Der Übungsrover dient dazu, die Steueralgorithmen zu prüfen (und Gäste damit fahren zu lassen).

(Bild: Anika Kehrer, rtfinem.de)

Die Hardware des Projekts besteht aus einem Mond-Rover, einer hochauflösenden Kamera und einem Landemodul. Rover und Kamera sind originäre Eigenentwicklungen des Projekts. (Die Rakete, die all das transportiert, baut das Team ja ausnahmsweise nicht selbst.) Das Landemodul ist im Frühjahr 2014 als Entwurf in die Hände des studentischen Space Teams an der TU Wien gewandert, das als Kooperationspartner zeichnet, weil bei den Part Time Scientists die Ressourcen nicht gereicht haben.

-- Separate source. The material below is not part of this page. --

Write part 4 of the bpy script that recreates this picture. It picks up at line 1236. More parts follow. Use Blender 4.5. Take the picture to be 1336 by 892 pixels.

Eine Besonderheit des Rovers, erklärt Becker, sei die Fähigkeit zum seitlichen Fahren, falls die Sonneneinstrahlung quer zur Fahrtrichtung verläuft. Seine Energie bezieht der Rover auf dem Mond nämlich aus einem Solarpanel, das er auf dem Rücken trägt. Das Panel ist auch verantwortlich für die Größe des Gefährts. Seit etwa 2012 sind sie bei der Version R3 gelandet. Sollten sie feststellen, dass das Panel wieder nicht reicht, kann das fatale Folgen haben: "Wir müssten das Panel vergrößern", erkärt Becker, "also den Rover vergrößern. Und dann müssten wir die nächstteurere Rakete kaufen. Die kostet dann statt 20 Millionen 100 Millionen."

An dieser offenen kurzen Seite des Rovers sind die Rad-Federungen zu sehen. Die beiden aufrechten Schrauben in der Mitte sind hingegen dafür da, den Rover in der Höhe verstellen zu können.

(Bild: Anika Kehrer, rtfinem.de)

Im Moment frickelt das Team an der Elektronik. Daher ist auch der Kamerakopf gerade nicht da (er ist bei Arne Reiners). Für die Videoverarbeitung evaluiert das Team gerade einen Nvidia Tegra K1, mit dem sie die Daten im H.265-Codec übertragen könnten (im Moment arbeiten sie mit JPEG 2000). Durch die höhere Kompression könnten die Kameras ihre Aufnahmen in fast voller Auflösung übertragen. Außerdem hat sich das Team dafür entschieden, den Rover-Bauch mit einer Backplane zu durchziehen, auf die die einzelnen Platinen aufgesteckt werden anstatt sie mit Kabeln zu verbinden. Auf die Art können sie einfach eine Platine auswechseln, wenn zum Beispiel ein Motortreiber kaputt geht. Auf die Frage, ob die feste Montage via Steckkarten nicht anfälliger für die Vibrationen sei, sagt Becker, dass bei Kabeln dafür andere Probleme auftreten: Da lockern sich dann die Stecker. Die Platinen hingegen würden fest verschraubt.